I’ve gone to several high school reunions in my home town of Ruidoso. At each one of them, someone brings up one of the more embarrassing moments of my school days.
Do they remember the game saving tackle I made in our football battle against arch-rival Capitan in October of 1964? Did they remember my stellar performance in the Senior Class Play that (in my mind) was worthy of an Oscar? Did they remember that the Future Homemakers of America picked me for best groomed hair in high school? (Well okay, that last one was a bit dubious.)
No, they don’t remember those and many other high high points in my school days. What they remember was something really dumb that I did in fourth grade when i accidentally got my head stuck in a school desk during a 4th grade class. Yes, it’s true.

I’m not sure why on that particular January day in Mrs. Hawkins class I decided to poke my neck through the opening between the metal support bar on the right side of the desk and the seat. I seemed to be functioning normally in class when a five-amp fuse in my brain must have blown and made me wonder if my head could fit somewhere it was not supposed to go. So while Mrs. Hawkins was scribbling something instructional on the chalkboard, I got out of my seat, lurched sideways and forced my head into an unlikely receptacle. (My wife says she was not surprised to learn about this incident because I’ve probably been a little bit ADD and fidgety all my life.) At any rate, once my head went into the tight opening during the previously uneventful classroom session, I discovered that I could not extricate it. As my fellow students began sniggling and chuckling at my stupidity and misfortune, I let out a yowl that frightened Mrs. Hawkins and was heard all the way down the hall in the office of our principal, Mr. Bruce.
Mr. Bruce quickly summoned our school janitor, Mr. Fox, who soon arrived on the scene with a set of wrenches. Mr. Fox was an amiable old guy who always wore a black bow tie with his monochrome gray pants and shirt that reflected his usual unemotional demeanor. But even he conjured up a smile and a chuckle when he saw my predicament and foolishness.
With a few twists of a wrench, the metal bar was disconnected and I could remove my head from the trap and return to classroom activities. Needless to say, however, the classroom never quite recovered that day from the excitement, with my fellow students anxious to ride home on the bus to tell their parents what a ridiculous thing I had done. Decades later, I am still remembered for that incident.
I mention this because a story in the news last week explained that a cow elk in my old home town of Ruidoso had somehow entangled its head in a metal chair or bar stool it found outside a home.

Several people spotted the forlorn animal, photographed it and reported it to the New Mexico Game & Fish Department. That agency was able to track it down last week and tranquilize the animal to remove the unwanted bit of furniture.
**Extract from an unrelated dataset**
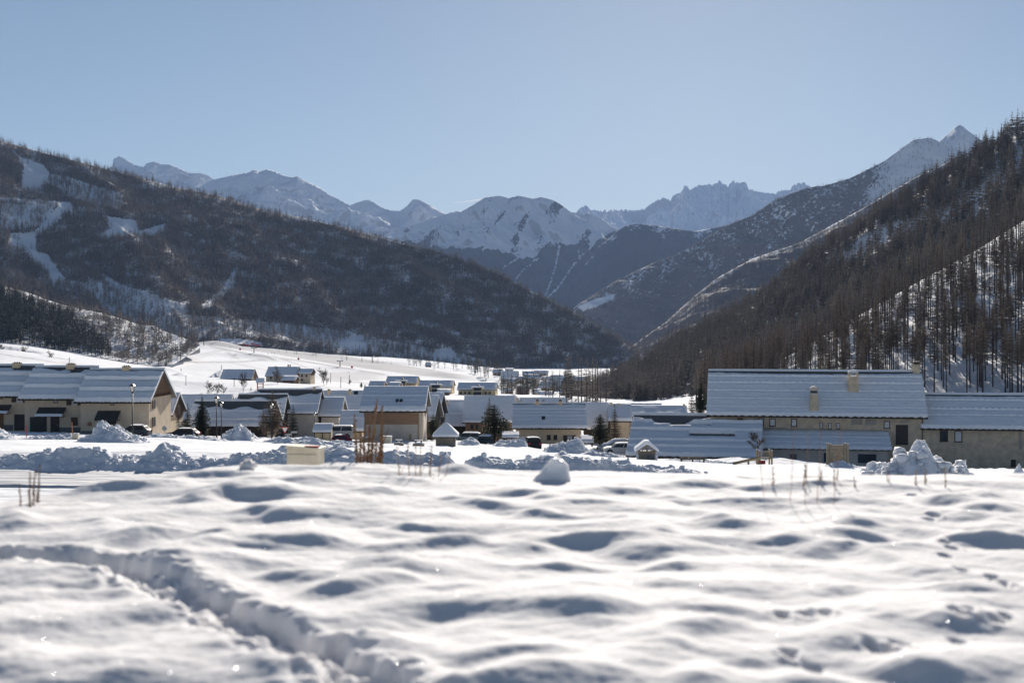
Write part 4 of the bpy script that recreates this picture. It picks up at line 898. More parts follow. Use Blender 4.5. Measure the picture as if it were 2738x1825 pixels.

The animal recovered and is doing okay.
What was interesting to me about the story is that the Game and Fish Department said there had been no less that three similar incidents last January.
“This incident is not the first time an elk has found itself tangled up in outdoor furniture,” the Albuquerque Journal reported. “According to Game and Fish, ‘In January 2024, officers captured and removed lawn furniture from three cow elk in the course of one week.'”
After reading that, it became suspicious that there may be some kind of evil vortex that swirls around during the month of January in the Ruidoso area which makes hapless animals and dim-witted humans like me want to stick their heads in unusual nooks and crannies in furniture. However, I’m hoping this oddity can just be blamed on misguided curiosity and fidgety behavior.
And I’m sorry, Mrs. Hawkins, that I disrupted your class that day.